You see, growing up I was convinced it was my destiny to never marry anyone.
I never went out with anyone as a kid or a teenager. In fact, I didn’t even kiss anyone until I was well into my twenties. I could never properly face up to the fact that I was gay, so I simply ignored the romantic part of me and focussed on spending time with friends and trying to avoid the bullies in my school who would pick on any kid that was a bit ‘different’ – which would often mean I became their target for the day.
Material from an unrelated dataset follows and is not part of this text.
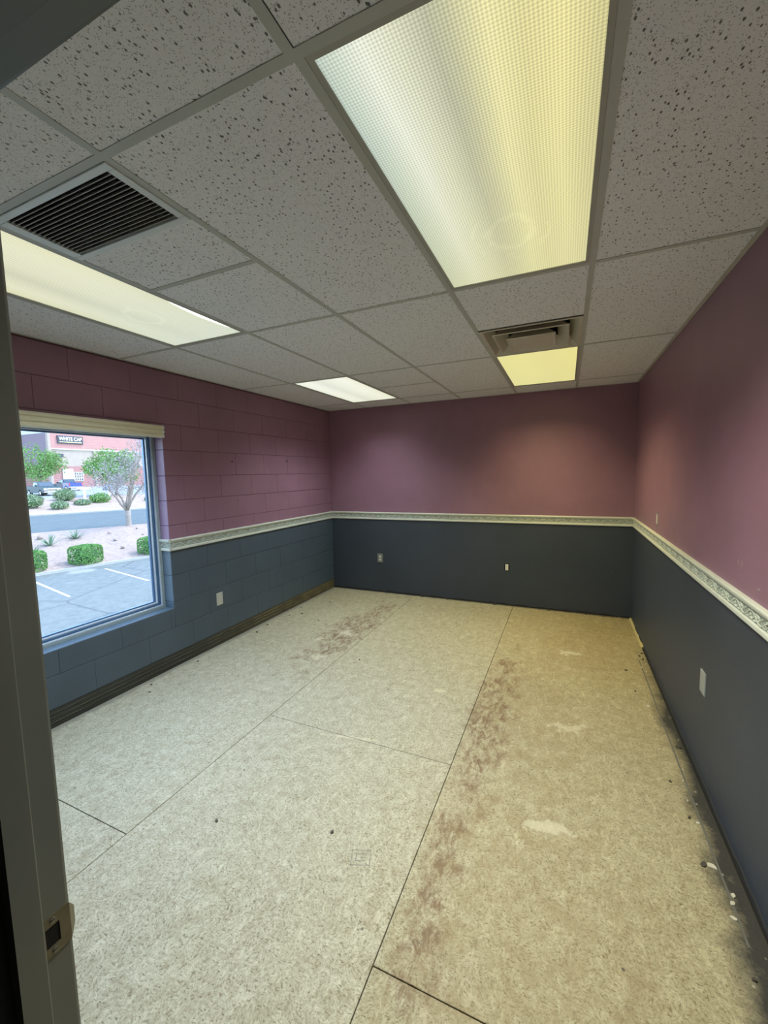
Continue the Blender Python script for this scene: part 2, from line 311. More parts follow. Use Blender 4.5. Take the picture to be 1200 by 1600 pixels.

The added complication with all this was that I grew up as part of a tight Christian community, which meant I firmly believed that fancying men would lead to a one-way trip to hell. I hated the fact that I was gay, hated myself that I wasn’t strong enough to change how I felt, and I was terrified that people would find out the truth and cast me out of the church and the community. This was my secret problem, my sin, and I earnestly hoped and prayed nearly every day of my life that it would be taken away from me. But, of course, because it was an intrinsic part of me (albeit a part that I hadn’t yet come to embrace), I was never able to pray the gay away.